Wednesday, November 08, 2006

Doing What Donkeys Do Best


"You’re the ones who made this bed. Now you’re the ones who are going to have to move over so a gay couple can sleep in it. Tomorrow you’re all going to wake up in a brave new world. A world where the constitution gets trampled by an army of terrorist clones created in a stem-cell research lab run by homosexual doctors who sterilize their instruments over burning flags. Where tax & spend Democrats take all your hard-earned money and use it to buy electric cars for National Public Radio and teach evolution to illegal immigrants. Oh – and everybody’s high!"
-- Stephen Colbert

Okay, we admit it. We’re a teeny bit high today. Not on drugs, but on the idea that the orderly transition of a government by the people, of the people, and for the people has not perished from this earth.

Oh, yeah, and we like the fact that the Democratic donkey did what donkeys do best: kicking.

We have to admit that as Democrats, we are not given to premature pronouncements or even the kind of self-empowered optimism found among members of other political parties. It wasn’t until the crawl along the bottom of our television screens started mounting up Democratic victories that we allowed ourselves to believe that what the pundits predicted would actually happen.

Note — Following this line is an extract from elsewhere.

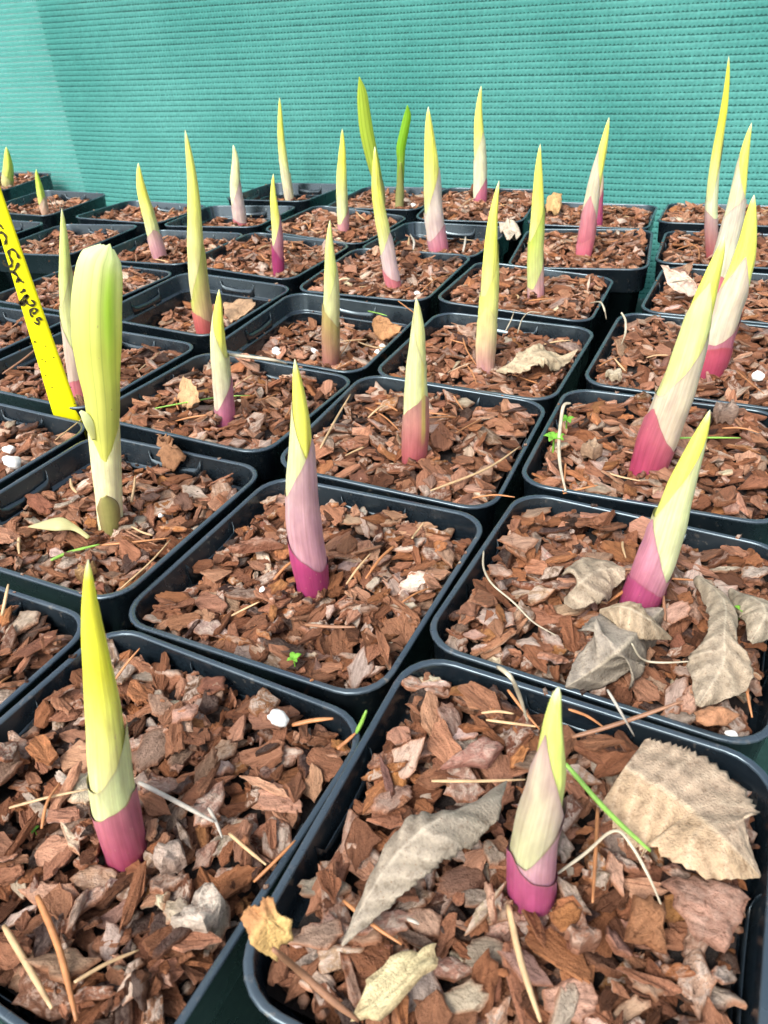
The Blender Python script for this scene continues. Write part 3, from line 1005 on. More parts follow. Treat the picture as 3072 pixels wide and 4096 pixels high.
order = sorted(range(len(chips)), key=lambda q: -shown(chips[q]))
single = [q for q in order[:300]]
sset = set(single)
for q in single:
    ch = chips[q]
    k, R, c = ch[0], ch[2], ch[3]
    loc, tf, uvw, tint, sm = chip_geo(ch, True)
    m = pot_matrix(k)
    me = mesh('bark_chip', (loc - c) * U, tf, M_BARK, False, {'uvw': uvw, 'tint': tint})
    me.polygons.foreach_set('use_smooth', sm)
    o = obj('bark_chip', me)
    o.location = W(m @ Vector(c))
    o.rotation_euler = m.to_euler()
    ext = np.linalg.norm(R, axis=0)
    asp = ext[0] / ext[1]
    shp = 'long splinter of' if asp > 2.6 else 'narrow chip of' if asp > 1.7 else 'broad chip of' if ext[0] > .09 else 'small chip of'
    wh = POTSHORT[k]
    fl = 'pale-flaked ' if ch[7] > .8 else 'plain ' if ch[7] < .1 else ''
    if max(abs(c[0]), abs(c[1])) < .2:
        pl = 'close to the shoot'
    elif abs(c[1]) > abs(c[0]):
        pl = 'by the back rim' if c[1] > 0 else 'by the front rim'
    else:
        pl = 'by the right rim' if c[0] > 0 else 'by the left rim'
    if len(f'{fl}{TN[ch[5]]} {shp} bark {pl} in {wh}'.split()) > 16:
        fl = ''
    if len(f'{TN[ch[5]]} {shp} bark {pl} in {wh}'.split()) > 16:
        shp = 'chip of'
    tag(o, f'{fl}{TN[ch[5]]} {shp} bark {pl} in {wh}', 'bark chip', f'{fl}{TN[ch[5]]} {shp} bark {pl}, {wh}')
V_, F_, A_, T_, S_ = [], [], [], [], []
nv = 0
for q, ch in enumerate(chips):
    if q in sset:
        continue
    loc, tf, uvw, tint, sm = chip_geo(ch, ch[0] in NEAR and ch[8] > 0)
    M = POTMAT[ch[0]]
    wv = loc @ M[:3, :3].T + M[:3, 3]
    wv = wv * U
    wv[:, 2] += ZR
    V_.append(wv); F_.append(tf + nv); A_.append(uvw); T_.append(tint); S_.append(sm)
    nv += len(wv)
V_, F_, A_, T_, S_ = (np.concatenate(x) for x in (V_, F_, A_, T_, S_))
me = bpy.data.meshes.new('bark_mulch')
me.vertices.add(len(V_)); me.vertices.foreach_set('co', V_.astype(np.float32).ravel())
me.loops.add(F_.size); me.loops.foreach_set('vertex_index', F_.astype(np.int32).ravel())
me.polygons.add(len(F_)); me.polygons.foreach_set('loop_start', (np.arange(len(F_)) * 3).astype(np.int32))
me.update(calc_edges=True)
at_ = me.attributes.new('uvw', 'FLOAT_VECTOR', 'POINT'); at_.data.foreach_set('vector', A_.astype(np.float32).ravel())
at_ = me.attributes.new('tint', 'FLOAT_COLOR', 'POINT'); at_.data.foreach_set('color', T_.astype(np.float32).ravel())
me.polygons.foreach_set('use_smooth', S_)
me.materials.append(M_BARK)
tag(obj('bark_mulch', me), 'loose mulch of small brown bark chips filling the pots', 'bark mulch', kind='stuff')
print('chips', len(chips), 'tris', len(F_))


def surf(xv, yv, k, lift=0.0):
    """point on pot k's mulch seen at print pixel (xv, yv)"""
    bed = BEDS[k]
    z_ = -FILL[k] + .02
    for _ in range(4):
        p = at_z(xv, yv, z_)
        l = bed.local(p)
        l2 = np.array([l[0], l[1], bed.top(np.clip(l[0], -.42, .42), np.clip(l[1], -.42, .42), 1)])
        z_ = bed.world(l2)[2]
    return at_z(xv, yv, z_ + lift)


# ------------------------------------------------------------------ shoots
RT = np.array([0, .06, .12, .30, .50, .66, .78, .87, .94, .98, 1.0])
RV = np.array([.92, .97, 1.0, .98, .90, .76, .60, .44, .27, .13, .02])
RVS = {'P1': np.array([.86, .96, 1.0, 1.0, .97, .80, .60, .44, .30, .20, .05])}


def lerp(a, b, t):
    return np.array(a) * (1 - t) + np.array(b) * t


def make_shoot(k, base, tip, dia, bend, sheaths, c0, c1, label, seed):
    r = np.random.default_rng(seed + 500)
    pb_ = at_z(base[0], base[1], -FILL[k] + .01)
    pt = at_y(tip[0], tip[1], pb_[1] + r.uniform(-.03, .03))
    sc = scale_at(pb_)
    R0 = dia / 2 * sc
    ax = pt - pb_
    Ln = np.linalg.norm(ax)
    side = np.array([1.0, 0, 0])
    bn = bend * sc
    kink = r.uniform(.08, .20) * r.choice([-1, 1])
    kb = r.uniform(-.45, .45)

    def axis(t):
        t = np.asarray(t)[..., None]
        return pb_ + ax * t + side * bn * (np.sin(np.pi * np.clip(t, 0, 1)) + .25 * np.sin(2 * np.pi * np.clip(t, 0, 1))) + side * R0 * kink * np.sin(np.pi * 2.6 * np.clip(t, 0, 1.02) + seed) * np.clip(t, 0, 1) + side * R0 * kb * np.clip(t, 0, 1) ** 3 * (1 - np.clip(t, 0, 1)) * 4

    T_ = ax / Ln
    X_ = side - T_ * (side @ T_); X_ /= np.linalg.norm(X_)
    Y_ = np.cross(X_, T_); Y_ /= np.linalg.norm(Y_)
    if Y_[1] > 0: Y_ = -Y_         # towards the viewer's side

    o = empty('plant_shoot', W(pb_))
    tag(o, label, 'plant shoot', 'sprouting spear-shaped shoots')
    org = np.array(W(pb_))
    nph = 40

    def surface(name, tmin, topf, off, colf, nt=26, seam=None, rough=0.0):
        ph = np.linspace(0, 2 * np.pi, nph, endpoint=False)
        tp = topf(ph)
        s_ = np.linspace(0, 1, nt) ** .9
        t = tmin + (tp[None, :] - tmin) * s_[:, None]
        rad = np.interp(t, RT, RVS.get(k, RV)) * R0 * off * ((axis(t) - np.array([0, 0, CH])) @ RCAM[2]) / ((pb_ - np.array([0, 0, CH])) @ RCAM[2])
        if seam is not None:
            q = ((ph[None, :] - seam - t * 1.1) / (2 * np.pi)) % 1.0
            rad = rad * (0.93 + .11 * q)
        flare = 1 + .03 * np.clip((s_[:, None] - .85) / .15, 0, 1) ** 2 * (seam is None)
        wob = 1 + .026 * np.sin(2 * ph[None, :] + t * 7 + seed) + .012 * np.sin(5 * ph[None, :] + t * 11 + seed) + .014 * np.sin(t * 31 + seed * 2) 
        rad = rad * flare * wob
        P = axis(t) + (rad * np.sin(ph)[None, :])[..., None] * X_ + (rad * np.cos(ph)[None, :])[..., None] * Y_
        V = P.reshape(-1, 3)
        colr = colf(t, s_[:, None] * np.ones_like(t), ph[None, :] * np.ones_like(t)).reshape(-1, 3)
        uvw = np.stack([np.sin(ph)[None, :] * np.ones_like(t) * .2 + seed * 3.1, np.cos(ph)[None, :] * np.ones_like(t) * .2, t], -1).reshape(-1, 3)
        f = []
        for a in range(nt - 1):
            for i_ in range(nph):
                j = (i_ + 1) % nph
                f.append((a * nph + i_, a * nph + j, (a + 1) * nph + j, (a + 1) * nph + i_))
        VW = np.column_stack([V[:, 0] * U, V[:, 1] * U, ZR + V[:, 2] * U]) - org
        return obj(name, mesh(name, VW, f, M_SHOOT, True, {'tint': colr, 'uvw': uvw}), o)

    def spear_col(t, s_, ph):
        w_ = np.clip((t - .30) / .40, 0, 1)[..., None]
        c = np.array(c0) * (1 - w_) + np.array(c1) * w_
        e = np.clip((t - .955) / .045, 0, 1)[..., None]
        return c * (1 - e) + np.array(TI) * e

    seam0 = r.uniform(-.9, .9)
    surface('spear', -.12, lambda ph: np.full_like(ph, 1.0), .965 - .045 * len(sheaths), spear_col, 40, seam0)
    n = len(sheaths)
    prev = None
    for q, (lo, hi_, az, ca_, cb) in enumerate(sheaths):
        az_ = math.radians(az)

        def topf(ph, lo=lo, hi_=hi_, az_=az_, q=q):
            d = np.abs((ph - az_ + np.pi) % (2 * np.pi) - np.pi) / np.pi      # 0 at apex
            prof = np.where(d < .62, (1 - d / .62) ** 1.05, 0)
            rag = .004 * np.sin(ph * 4 + seed + q) + .0018 * np.sin(ph * 11 + q * 3 + seed)
            return lo + (hi_ - lo) * prof + rag

        def colf(t, s_, ph, ca_=ca_, cb=cb, az_=az_):
            w_ = s_[..., None] ** 1.5
            c = np.array(ca_) * (1 - w_) + np.array(cb) * w_
            side_ = (.5 + .5 * np.cos(ph - az_))[..., None]
            c = c * (.96 + .08 * side_)
            e = np.clip((s_ - .975) / .025, 0, 1)[..., None] * .35
            c = c * (1 - e) + np.array((.36, .20, .16)) * e
            if label.startswith('pale green shoot with brown-red'):
                stripe = np.exp(-((((ph - 0.55 + np.pi) % (2 * np.pi)) - np.pi) / .16) ** 2)[..., None] * np.clip((t - .1) / .1, 0, 1)[..., None]
                c = c * (1 - stripe * .8) + np.array((.56, .54, .12)) * stripe * .8
            return c
        surface('sheath', -.12, topf, 1.0 - .045 * q, colf, 26)
    return o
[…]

And even now, we fret a bit. Will Congress become even further to the right with the exit of moderate Republicans and the entrance of centrist Democrats? Can a Democrat capture the White House if there’s a Democratic majority in Congress? Will the Democrats really focus on doing what's good for the country, and not indulge in revenge politics?

One thing is certain – the brutality of the war in Iraq and the flagrant misbehavior by GOP office holders has worn the people down. And the Democrats have kicked the bums out.

Only time will tell if this is a good thing. But right now, riding on the wave of optimism that comes with the balance of powers in action, we look forward with the expectation that President Bush will finally live up to his 2000 campaign promise, that he is a uniter, not a divider.